Mixing liquid chlorine with soda ash is extremely dangerous, as it produces enough heat that it can create fire or explode. It also can create chlorine gas which can burn eyes, irritate the lungs and cause difficulty breathing, and in high concentrations can be fatal. Undiluted chlorine smells very different from the “pool smell” many people associate with chlorine, so it was fortunate that the maintenance employee’s background helped him recognize it and understand the hazard it posed.
As soon as he realized what was happening, he evacuated the other employees and called emergency services. The National Weather Service’s Weather Forecast Office (NWS WFO) in State College provided a HYSPLIT run to the Columbia County Emergency Management Agency. They used that information to call for evacuation of about 100 people within 350 feet from the site, including students at summer programs and people in nearby homes and churches.

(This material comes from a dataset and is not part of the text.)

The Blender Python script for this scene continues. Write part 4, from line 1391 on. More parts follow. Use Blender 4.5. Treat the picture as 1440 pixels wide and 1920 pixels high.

HYSPLIT is the NOAA Air Resources Laboratory’s atmospheric transport and dispersion model, in use for nearly three decades. It is one of the most extensively used models of its type within the atmospheric sciences community. The HYSPLIT model can track and forecast many different hazardous materials including chemicals, smoke, dust, allergens, volcanic ash and even radiological materials. It takes into account the specific material, how it reacts and mixes in the atmosphere, current weather conditions and a multitude of other factors. This allows it to accurately predict where that material will go, how concentrated it will be in each area it travels and even how much is deposited to the ground.
Weather Forecast Offices around the country use a custom NWS version of HYSPLIT every day and frequently field requests from local emergency management agencies for runs showing where the specific hazardous material will travel through the air and at what concentrations. This helps ensure that emergency managers locate their personnel in safe areas while responding and keeps the public out of harm’s way.
Firefighters, wearing proper protective equipment and respirators, shut off the pump and did some basic containment work before a specialized clean up company and the Pennsylvania Department of Environmental Protection handled the rest of the clean-up. An estimated ten gallons of chlorine leaked from a 250-gallon tank.